▶ _Task prompt_
The entries below contain a line with "Write the bpy" and a line with "from mathutils import Vector, Matrix". Quote exactly those two lines and all lines between them.

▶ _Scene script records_
####################

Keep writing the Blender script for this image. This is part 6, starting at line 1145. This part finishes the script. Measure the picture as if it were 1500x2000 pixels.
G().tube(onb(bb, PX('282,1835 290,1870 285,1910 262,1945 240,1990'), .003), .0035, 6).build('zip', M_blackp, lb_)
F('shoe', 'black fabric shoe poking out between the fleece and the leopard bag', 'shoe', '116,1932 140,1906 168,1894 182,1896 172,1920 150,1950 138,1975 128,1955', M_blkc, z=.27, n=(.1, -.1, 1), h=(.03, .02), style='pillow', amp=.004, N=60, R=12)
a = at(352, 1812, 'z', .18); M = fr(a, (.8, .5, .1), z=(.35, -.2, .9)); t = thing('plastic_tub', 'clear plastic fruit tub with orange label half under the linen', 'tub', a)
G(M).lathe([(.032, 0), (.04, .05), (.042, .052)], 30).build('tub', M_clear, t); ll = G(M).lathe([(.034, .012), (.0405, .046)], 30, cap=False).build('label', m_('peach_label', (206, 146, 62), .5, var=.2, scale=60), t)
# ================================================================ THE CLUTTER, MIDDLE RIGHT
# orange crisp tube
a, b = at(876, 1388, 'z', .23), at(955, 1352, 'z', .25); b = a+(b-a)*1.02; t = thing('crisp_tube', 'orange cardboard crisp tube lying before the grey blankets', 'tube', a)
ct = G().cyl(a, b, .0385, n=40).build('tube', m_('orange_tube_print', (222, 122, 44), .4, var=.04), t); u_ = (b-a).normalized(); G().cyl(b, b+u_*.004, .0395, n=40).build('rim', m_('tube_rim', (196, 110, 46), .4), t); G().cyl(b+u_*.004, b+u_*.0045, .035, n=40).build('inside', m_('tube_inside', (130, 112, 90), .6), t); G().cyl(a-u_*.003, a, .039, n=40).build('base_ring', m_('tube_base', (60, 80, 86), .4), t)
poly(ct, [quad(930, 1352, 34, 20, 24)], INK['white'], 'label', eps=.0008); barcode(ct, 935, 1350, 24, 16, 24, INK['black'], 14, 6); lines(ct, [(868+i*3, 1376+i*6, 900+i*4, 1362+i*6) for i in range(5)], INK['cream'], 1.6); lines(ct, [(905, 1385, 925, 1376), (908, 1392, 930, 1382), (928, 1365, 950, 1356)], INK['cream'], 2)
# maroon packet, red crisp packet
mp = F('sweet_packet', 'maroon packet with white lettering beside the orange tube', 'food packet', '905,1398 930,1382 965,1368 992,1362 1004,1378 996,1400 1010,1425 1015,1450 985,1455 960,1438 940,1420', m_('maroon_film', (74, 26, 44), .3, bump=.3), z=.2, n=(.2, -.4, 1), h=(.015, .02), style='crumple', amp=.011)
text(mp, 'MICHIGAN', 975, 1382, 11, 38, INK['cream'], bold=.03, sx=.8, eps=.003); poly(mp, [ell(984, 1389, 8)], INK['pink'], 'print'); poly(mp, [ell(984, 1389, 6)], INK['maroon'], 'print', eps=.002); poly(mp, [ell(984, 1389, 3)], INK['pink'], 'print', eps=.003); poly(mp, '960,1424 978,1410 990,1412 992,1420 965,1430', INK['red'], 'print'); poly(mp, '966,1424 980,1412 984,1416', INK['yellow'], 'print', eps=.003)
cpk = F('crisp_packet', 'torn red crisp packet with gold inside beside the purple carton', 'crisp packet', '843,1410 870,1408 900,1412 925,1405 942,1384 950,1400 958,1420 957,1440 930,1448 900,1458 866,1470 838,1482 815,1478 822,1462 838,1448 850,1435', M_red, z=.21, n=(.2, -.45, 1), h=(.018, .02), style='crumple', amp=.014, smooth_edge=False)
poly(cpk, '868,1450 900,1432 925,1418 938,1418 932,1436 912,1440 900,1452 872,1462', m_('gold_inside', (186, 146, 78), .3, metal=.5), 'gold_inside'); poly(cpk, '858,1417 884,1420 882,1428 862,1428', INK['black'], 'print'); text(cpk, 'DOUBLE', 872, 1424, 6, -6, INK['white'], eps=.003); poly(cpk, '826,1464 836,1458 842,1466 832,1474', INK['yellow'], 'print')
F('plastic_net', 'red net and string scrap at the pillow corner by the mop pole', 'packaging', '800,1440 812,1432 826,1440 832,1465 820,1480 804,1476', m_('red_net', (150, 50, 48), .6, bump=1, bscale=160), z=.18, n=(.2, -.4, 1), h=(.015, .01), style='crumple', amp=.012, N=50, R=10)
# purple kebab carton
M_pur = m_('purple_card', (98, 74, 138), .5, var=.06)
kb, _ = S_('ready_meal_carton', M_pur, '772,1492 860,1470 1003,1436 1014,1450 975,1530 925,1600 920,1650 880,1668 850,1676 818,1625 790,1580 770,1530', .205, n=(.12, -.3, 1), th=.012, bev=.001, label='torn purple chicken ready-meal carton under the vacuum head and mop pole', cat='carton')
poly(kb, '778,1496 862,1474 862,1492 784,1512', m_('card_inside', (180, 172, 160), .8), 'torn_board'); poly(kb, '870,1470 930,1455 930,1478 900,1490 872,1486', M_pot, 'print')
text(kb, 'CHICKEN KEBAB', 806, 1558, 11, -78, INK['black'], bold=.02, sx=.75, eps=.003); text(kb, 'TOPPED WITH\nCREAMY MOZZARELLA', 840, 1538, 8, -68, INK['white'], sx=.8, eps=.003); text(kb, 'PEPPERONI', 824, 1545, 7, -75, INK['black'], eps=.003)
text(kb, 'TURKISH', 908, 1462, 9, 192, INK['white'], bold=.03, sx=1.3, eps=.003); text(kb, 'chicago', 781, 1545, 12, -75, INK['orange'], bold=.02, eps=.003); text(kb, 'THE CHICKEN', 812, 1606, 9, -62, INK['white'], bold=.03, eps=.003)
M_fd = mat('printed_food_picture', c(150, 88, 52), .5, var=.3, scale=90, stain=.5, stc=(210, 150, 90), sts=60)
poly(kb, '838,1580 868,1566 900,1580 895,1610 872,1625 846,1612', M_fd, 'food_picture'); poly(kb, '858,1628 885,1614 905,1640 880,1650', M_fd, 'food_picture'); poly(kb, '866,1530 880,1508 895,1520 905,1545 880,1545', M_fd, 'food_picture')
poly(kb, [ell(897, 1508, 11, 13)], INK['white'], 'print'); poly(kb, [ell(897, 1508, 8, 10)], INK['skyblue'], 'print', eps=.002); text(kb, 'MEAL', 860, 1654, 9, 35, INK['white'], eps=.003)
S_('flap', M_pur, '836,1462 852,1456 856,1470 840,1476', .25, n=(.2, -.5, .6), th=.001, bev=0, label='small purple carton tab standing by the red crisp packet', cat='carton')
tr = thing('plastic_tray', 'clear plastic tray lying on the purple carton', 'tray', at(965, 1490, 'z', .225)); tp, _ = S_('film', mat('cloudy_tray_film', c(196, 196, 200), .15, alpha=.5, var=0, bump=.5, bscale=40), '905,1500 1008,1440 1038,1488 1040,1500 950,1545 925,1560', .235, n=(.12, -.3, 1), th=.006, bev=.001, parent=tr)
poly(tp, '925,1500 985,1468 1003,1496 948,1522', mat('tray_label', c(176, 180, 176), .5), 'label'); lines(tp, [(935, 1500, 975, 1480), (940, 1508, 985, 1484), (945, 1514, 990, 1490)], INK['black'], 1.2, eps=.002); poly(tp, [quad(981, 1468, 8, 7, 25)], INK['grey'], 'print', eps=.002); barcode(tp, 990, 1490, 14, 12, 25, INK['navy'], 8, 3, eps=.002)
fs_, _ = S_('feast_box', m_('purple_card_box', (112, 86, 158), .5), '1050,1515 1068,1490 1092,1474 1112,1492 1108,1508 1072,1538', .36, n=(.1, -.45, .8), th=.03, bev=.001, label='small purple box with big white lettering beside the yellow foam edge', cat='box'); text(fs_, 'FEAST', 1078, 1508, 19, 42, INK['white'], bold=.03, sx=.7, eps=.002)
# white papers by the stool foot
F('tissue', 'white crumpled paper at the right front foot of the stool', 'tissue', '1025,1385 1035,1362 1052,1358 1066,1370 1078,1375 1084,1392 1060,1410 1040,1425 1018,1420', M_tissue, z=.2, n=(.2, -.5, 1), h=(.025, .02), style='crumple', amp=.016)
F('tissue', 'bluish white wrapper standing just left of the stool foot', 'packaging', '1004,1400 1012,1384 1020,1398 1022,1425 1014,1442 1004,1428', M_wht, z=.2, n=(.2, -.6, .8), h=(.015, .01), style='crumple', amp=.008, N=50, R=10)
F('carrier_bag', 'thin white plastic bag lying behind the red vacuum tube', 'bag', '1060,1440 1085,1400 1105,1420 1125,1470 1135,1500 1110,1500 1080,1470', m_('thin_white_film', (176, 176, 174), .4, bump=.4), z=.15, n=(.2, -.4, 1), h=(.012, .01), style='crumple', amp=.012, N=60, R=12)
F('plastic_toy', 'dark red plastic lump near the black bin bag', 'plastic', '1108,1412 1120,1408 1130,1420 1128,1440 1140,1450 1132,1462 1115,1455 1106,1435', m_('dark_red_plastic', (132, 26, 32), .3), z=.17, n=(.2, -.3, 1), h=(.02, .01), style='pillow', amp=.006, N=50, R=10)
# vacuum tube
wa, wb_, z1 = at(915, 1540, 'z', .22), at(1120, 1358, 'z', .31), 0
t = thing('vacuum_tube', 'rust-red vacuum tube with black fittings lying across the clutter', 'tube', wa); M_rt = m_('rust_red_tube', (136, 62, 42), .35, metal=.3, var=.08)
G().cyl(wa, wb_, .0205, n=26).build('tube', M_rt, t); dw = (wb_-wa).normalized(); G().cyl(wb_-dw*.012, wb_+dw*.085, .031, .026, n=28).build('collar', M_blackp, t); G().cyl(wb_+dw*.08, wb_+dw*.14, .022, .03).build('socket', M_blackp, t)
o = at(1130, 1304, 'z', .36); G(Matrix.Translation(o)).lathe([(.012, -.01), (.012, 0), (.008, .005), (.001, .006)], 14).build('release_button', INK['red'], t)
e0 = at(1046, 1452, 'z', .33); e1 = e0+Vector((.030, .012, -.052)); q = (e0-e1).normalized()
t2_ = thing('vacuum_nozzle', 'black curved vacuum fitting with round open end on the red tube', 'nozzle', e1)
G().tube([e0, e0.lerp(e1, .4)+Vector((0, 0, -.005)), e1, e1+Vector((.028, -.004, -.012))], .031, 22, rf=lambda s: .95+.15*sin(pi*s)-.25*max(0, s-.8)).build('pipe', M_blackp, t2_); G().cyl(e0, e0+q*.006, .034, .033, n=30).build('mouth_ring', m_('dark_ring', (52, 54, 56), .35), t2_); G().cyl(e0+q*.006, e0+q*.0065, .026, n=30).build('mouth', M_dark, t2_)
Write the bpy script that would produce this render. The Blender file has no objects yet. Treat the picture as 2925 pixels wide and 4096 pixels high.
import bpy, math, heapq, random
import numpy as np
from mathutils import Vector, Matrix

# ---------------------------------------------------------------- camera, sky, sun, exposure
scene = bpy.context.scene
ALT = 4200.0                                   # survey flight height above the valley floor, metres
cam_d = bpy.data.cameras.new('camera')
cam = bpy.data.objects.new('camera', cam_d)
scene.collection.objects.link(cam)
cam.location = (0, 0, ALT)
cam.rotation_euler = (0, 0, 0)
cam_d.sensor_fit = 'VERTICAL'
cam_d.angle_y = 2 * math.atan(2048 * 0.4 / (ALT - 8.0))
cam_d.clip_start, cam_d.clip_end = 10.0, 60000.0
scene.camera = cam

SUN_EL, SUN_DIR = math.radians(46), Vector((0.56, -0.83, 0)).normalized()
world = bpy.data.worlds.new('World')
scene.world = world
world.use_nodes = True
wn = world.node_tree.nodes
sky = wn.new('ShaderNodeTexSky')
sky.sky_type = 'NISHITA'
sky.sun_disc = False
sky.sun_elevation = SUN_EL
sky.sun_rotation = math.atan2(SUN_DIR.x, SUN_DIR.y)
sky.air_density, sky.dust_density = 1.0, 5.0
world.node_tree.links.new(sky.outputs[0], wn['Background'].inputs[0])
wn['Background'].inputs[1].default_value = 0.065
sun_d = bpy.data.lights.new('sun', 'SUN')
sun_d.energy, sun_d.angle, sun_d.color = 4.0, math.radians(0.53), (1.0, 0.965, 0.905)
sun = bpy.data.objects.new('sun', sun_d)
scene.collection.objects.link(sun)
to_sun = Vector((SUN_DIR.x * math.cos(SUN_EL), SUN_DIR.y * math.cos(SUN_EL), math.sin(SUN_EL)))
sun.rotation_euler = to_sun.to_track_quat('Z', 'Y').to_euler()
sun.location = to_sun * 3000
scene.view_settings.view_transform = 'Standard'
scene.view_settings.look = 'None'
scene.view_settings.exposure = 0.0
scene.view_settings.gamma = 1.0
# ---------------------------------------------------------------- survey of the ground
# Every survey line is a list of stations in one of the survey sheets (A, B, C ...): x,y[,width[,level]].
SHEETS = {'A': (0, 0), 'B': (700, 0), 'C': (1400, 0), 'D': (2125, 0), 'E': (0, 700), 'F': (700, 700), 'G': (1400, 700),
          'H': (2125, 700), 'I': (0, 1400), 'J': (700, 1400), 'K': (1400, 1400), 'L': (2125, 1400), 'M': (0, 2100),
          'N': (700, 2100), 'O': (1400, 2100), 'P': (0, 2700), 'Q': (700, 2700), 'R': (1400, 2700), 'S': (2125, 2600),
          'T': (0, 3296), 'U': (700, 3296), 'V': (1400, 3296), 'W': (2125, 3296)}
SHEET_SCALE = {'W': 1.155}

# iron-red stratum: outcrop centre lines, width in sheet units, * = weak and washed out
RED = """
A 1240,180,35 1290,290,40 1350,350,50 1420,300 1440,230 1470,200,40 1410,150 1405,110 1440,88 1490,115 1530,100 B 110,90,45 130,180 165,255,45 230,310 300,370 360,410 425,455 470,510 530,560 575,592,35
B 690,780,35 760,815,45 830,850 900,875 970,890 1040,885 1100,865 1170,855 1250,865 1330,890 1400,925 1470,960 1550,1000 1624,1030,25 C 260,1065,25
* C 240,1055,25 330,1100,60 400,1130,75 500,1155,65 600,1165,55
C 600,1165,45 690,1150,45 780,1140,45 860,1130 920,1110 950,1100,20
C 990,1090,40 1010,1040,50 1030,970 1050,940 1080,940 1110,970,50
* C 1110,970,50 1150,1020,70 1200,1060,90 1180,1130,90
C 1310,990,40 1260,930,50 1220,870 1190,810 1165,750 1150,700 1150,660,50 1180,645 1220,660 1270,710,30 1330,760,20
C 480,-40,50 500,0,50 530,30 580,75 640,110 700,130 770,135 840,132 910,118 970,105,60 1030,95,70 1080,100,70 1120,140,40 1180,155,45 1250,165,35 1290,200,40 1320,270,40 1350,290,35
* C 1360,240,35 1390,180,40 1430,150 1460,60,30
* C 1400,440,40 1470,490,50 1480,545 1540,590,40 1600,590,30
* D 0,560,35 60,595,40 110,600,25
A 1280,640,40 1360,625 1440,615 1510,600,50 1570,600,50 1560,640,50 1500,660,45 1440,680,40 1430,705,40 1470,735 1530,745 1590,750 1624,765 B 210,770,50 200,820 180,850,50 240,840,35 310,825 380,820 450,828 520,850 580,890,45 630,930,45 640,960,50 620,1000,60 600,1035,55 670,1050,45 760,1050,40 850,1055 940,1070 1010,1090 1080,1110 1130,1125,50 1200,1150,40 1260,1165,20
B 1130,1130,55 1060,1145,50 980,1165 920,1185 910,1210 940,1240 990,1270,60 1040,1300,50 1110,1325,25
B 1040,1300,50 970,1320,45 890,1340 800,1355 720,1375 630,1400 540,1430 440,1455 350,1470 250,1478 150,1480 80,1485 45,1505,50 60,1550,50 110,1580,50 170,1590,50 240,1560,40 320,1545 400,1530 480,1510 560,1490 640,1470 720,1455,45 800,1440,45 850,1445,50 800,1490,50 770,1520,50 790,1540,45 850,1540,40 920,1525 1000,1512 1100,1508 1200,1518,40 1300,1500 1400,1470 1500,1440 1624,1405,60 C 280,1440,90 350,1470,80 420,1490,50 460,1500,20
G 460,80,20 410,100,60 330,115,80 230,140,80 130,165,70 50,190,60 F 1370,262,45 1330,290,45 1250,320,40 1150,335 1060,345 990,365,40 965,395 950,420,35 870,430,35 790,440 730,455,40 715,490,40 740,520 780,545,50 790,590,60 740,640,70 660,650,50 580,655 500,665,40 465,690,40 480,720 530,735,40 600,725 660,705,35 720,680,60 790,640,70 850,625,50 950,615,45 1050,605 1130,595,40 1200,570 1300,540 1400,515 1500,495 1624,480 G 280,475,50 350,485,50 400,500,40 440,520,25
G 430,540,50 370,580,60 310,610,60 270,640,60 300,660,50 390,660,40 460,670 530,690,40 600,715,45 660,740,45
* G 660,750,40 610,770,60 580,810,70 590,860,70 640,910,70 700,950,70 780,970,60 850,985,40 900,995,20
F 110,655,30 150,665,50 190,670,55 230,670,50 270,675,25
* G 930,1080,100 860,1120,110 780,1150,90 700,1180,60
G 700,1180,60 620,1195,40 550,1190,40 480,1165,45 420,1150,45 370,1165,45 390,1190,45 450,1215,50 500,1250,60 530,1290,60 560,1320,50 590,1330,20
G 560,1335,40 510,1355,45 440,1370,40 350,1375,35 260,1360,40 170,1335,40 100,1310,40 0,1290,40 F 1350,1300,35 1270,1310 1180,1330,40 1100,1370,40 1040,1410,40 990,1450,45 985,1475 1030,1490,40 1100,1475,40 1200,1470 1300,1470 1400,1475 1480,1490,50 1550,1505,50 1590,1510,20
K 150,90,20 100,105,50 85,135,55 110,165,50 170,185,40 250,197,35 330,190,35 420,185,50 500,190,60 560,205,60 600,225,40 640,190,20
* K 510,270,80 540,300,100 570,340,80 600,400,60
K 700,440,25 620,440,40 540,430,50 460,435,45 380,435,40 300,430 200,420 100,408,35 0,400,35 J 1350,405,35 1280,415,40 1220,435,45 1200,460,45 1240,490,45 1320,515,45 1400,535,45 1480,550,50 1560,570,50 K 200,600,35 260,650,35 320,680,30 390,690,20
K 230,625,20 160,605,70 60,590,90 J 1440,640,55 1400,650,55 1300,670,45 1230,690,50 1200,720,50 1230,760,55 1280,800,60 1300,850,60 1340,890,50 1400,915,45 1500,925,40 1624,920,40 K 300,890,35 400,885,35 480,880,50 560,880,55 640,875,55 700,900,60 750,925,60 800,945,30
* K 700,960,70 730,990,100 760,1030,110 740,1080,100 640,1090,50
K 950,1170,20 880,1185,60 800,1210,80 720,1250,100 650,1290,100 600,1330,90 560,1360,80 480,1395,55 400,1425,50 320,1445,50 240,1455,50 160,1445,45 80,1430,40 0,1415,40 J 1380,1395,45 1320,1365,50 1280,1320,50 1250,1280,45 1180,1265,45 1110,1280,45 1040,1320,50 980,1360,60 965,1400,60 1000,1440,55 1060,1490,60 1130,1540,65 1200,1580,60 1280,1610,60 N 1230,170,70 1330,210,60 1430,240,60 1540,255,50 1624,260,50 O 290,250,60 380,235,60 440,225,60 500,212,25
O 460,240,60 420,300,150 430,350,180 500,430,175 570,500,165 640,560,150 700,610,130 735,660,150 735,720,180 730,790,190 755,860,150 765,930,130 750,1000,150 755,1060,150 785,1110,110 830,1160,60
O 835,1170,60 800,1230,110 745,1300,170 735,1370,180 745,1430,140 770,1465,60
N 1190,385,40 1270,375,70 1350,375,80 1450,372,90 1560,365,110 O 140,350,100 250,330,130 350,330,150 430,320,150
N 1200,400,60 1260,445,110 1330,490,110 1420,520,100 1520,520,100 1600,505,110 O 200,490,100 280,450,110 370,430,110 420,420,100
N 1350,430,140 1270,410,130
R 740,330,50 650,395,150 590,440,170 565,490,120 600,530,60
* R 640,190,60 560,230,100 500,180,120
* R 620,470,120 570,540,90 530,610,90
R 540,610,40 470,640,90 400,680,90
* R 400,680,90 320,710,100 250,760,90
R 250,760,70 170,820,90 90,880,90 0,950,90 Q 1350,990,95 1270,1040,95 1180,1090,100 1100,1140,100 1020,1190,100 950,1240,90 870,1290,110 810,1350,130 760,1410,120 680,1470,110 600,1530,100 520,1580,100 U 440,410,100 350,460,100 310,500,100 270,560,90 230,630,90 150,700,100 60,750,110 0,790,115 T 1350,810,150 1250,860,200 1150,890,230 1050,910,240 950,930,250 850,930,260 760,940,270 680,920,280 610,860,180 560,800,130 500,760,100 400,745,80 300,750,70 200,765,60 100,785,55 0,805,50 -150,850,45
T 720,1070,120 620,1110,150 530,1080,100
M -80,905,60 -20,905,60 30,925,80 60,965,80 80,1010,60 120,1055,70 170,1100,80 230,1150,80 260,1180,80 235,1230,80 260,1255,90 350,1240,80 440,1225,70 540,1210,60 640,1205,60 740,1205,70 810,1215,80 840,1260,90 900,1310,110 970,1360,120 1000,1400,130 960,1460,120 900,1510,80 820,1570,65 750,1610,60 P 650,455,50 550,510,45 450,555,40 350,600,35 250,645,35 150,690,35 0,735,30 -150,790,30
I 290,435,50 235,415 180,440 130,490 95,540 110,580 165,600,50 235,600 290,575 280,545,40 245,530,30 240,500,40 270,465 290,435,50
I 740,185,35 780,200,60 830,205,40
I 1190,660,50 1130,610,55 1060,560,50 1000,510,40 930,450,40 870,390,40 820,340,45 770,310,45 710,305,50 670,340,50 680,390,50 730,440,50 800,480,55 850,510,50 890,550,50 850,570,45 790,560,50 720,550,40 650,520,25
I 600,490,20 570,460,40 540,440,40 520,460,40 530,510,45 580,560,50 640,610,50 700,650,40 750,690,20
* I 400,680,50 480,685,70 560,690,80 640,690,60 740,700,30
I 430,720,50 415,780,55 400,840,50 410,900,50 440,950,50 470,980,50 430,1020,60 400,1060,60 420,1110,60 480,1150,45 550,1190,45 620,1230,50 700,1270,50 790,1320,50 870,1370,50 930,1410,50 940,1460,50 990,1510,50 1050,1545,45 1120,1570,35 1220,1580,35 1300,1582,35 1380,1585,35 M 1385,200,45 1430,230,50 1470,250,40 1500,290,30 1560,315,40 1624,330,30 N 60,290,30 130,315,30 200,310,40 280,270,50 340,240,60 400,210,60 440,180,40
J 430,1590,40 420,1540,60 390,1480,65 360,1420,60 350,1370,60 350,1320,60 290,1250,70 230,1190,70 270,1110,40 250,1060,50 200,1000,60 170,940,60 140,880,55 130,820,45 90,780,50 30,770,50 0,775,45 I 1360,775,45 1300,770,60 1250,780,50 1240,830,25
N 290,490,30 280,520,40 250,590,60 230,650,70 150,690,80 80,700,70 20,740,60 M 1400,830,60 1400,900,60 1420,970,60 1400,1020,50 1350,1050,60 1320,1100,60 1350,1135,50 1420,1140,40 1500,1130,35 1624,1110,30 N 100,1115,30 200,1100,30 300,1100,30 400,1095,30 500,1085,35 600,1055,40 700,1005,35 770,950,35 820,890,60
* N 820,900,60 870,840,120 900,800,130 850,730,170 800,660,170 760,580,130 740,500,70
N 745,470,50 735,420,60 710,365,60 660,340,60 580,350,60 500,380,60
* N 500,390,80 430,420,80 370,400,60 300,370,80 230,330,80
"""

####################

▶ _Problem solution_
Write the bpy script that would produce this render. The Blender file has no objects yet. Treat the picture as 2925 pixels wide and 4096 pixels high.
import bpy, math, heapq, random
import numpy as np
from mathutils import Vector, Matrix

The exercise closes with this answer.